Instructions for the task
Quote the entries below from the line with "Write the bpy script that would produce this render. Write" through the line with "from mathutils import Vector, noise as mnoise", both ends included, and only those lines.

◆ ◆ ◆ ◆ ◆ ◆ ◆

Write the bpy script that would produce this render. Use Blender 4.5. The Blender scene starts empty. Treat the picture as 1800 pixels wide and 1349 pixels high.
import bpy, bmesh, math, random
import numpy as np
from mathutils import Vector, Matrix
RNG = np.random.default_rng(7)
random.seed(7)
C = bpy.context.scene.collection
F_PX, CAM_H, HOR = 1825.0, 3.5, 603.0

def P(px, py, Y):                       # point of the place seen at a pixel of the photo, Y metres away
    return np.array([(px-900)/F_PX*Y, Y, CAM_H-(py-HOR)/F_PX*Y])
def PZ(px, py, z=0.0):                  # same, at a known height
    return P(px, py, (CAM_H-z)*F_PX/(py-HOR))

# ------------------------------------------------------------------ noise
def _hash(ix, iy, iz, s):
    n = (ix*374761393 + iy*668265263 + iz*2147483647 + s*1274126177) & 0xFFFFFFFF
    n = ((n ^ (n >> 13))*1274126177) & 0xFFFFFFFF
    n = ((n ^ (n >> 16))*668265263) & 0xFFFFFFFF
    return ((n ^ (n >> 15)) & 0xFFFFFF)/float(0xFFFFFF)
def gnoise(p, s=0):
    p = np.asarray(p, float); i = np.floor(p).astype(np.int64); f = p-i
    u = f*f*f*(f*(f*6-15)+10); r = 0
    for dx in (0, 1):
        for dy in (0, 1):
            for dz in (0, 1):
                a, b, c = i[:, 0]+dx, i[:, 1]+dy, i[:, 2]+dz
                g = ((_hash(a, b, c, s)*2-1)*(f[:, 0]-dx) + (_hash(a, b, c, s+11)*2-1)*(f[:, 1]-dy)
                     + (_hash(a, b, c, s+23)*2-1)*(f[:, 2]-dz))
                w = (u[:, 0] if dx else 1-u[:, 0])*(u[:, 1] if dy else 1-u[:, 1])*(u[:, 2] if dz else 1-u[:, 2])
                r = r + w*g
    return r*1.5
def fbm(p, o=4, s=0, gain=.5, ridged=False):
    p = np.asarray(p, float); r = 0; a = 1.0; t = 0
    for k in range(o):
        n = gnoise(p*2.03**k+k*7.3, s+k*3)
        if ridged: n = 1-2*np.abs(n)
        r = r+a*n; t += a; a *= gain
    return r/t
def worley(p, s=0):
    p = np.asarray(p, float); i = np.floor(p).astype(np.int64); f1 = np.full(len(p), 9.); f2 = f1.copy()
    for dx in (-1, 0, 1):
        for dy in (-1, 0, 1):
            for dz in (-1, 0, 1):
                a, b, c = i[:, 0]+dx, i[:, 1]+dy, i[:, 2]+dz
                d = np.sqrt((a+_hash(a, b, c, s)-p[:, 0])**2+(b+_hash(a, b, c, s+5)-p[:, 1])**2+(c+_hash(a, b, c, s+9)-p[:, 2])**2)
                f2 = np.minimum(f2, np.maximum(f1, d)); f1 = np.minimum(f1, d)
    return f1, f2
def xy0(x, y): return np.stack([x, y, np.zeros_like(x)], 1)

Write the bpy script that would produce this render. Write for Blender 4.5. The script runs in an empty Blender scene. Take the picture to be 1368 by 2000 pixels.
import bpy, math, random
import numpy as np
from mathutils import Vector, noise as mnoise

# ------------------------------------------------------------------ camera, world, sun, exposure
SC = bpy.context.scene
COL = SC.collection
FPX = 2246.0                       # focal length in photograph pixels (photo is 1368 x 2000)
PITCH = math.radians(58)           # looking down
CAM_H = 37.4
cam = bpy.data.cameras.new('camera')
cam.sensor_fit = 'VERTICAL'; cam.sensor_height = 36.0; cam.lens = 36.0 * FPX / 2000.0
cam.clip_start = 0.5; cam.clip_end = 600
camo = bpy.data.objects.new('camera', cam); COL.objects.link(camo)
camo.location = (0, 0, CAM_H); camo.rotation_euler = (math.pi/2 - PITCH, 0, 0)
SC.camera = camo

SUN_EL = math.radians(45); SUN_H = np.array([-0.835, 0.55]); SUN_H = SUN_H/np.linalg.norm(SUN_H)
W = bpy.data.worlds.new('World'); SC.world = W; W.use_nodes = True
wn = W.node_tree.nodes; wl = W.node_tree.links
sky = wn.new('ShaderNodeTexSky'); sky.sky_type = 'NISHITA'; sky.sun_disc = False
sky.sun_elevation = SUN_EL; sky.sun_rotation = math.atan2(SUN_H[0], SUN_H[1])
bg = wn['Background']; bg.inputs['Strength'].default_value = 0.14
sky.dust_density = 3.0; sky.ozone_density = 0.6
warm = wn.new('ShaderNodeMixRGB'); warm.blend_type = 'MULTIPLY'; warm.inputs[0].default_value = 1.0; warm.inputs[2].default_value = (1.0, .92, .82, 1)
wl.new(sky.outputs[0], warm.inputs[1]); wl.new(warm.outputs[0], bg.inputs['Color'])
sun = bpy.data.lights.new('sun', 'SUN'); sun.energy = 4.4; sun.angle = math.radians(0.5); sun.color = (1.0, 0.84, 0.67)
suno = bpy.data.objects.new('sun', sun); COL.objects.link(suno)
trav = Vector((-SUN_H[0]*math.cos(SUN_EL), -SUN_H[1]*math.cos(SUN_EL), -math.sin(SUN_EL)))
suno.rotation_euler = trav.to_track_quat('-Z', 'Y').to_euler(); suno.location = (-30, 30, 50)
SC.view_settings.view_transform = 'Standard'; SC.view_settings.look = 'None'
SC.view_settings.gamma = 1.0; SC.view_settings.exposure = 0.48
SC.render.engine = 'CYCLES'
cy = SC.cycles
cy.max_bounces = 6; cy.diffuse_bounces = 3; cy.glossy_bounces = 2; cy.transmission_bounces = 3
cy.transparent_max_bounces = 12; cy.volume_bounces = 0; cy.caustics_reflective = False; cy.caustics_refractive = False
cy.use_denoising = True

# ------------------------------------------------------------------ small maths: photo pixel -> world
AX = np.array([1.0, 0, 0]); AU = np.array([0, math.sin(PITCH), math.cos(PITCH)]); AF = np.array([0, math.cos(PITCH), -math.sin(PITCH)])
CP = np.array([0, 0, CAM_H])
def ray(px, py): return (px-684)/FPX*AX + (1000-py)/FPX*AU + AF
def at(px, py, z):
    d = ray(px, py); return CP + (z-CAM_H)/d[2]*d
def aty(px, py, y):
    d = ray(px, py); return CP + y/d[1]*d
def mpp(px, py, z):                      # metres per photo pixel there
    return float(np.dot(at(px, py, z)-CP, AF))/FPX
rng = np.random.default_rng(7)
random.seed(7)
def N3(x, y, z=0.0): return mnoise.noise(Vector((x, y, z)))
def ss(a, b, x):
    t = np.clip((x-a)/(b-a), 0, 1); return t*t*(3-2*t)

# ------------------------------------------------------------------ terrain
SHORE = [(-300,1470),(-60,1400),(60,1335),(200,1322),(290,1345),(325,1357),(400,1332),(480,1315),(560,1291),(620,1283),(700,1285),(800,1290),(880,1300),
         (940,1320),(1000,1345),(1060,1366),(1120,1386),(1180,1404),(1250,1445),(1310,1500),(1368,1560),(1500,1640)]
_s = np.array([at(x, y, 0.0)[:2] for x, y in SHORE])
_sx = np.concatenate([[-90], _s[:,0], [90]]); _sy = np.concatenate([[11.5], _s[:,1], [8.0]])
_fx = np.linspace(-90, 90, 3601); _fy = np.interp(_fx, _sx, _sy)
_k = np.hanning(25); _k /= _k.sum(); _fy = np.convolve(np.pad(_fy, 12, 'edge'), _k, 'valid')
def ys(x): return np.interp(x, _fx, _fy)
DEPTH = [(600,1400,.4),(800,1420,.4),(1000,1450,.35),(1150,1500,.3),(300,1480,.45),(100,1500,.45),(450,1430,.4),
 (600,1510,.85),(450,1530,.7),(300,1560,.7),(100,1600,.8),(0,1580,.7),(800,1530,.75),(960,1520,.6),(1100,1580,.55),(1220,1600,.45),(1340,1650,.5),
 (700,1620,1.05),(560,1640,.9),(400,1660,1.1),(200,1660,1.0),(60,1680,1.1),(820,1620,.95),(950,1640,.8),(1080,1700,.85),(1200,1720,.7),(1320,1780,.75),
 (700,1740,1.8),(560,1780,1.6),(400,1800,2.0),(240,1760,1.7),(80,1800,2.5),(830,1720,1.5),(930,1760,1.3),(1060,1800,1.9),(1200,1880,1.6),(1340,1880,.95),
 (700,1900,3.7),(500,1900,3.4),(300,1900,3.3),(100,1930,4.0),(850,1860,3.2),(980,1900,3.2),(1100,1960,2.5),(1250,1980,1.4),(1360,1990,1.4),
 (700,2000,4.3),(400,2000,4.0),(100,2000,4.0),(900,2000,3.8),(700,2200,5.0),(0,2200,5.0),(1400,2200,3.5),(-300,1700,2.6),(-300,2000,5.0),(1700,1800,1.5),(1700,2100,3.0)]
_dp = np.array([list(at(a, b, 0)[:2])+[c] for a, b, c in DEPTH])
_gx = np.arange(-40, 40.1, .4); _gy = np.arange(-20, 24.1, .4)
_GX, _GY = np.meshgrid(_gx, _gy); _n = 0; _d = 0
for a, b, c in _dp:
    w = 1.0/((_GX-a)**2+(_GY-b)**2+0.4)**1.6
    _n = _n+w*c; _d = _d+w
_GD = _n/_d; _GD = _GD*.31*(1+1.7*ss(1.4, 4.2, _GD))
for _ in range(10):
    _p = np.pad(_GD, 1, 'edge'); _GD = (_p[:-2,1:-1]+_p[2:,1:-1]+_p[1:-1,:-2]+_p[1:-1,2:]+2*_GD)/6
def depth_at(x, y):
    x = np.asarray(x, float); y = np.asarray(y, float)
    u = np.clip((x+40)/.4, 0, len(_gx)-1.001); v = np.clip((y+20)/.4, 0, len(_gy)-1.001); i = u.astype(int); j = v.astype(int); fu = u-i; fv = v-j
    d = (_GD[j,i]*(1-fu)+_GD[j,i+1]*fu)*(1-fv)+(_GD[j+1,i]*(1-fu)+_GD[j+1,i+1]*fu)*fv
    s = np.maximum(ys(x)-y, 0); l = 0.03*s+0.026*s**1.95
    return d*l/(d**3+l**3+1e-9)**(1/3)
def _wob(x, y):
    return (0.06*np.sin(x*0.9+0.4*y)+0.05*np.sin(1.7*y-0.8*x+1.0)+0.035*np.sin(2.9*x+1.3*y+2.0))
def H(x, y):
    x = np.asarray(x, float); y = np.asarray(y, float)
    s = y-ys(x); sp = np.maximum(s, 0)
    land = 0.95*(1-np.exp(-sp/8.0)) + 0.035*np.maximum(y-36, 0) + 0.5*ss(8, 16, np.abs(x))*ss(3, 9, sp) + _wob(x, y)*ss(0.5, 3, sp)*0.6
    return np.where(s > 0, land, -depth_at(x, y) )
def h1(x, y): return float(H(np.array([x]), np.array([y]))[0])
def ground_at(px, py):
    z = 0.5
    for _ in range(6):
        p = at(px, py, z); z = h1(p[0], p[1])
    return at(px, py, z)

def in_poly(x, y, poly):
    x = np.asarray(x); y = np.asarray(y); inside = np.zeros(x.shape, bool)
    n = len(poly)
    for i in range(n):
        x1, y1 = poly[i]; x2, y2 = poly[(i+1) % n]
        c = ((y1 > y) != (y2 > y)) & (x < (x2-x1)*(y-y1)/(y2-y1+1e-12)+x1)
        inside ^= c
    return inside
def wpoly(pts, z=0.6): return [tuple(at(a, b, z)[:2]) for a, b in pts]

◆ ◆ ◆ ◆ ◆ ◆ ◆

Result of the task
Write the bpy script that would produce this render. Write for Blender 4.5. The script runs in an empty Blender scene. Take the picture to be 1368 by 2000 pixels.
import bpy, math, random
import numpy as np
from mathutils import Vector, noise as mnoise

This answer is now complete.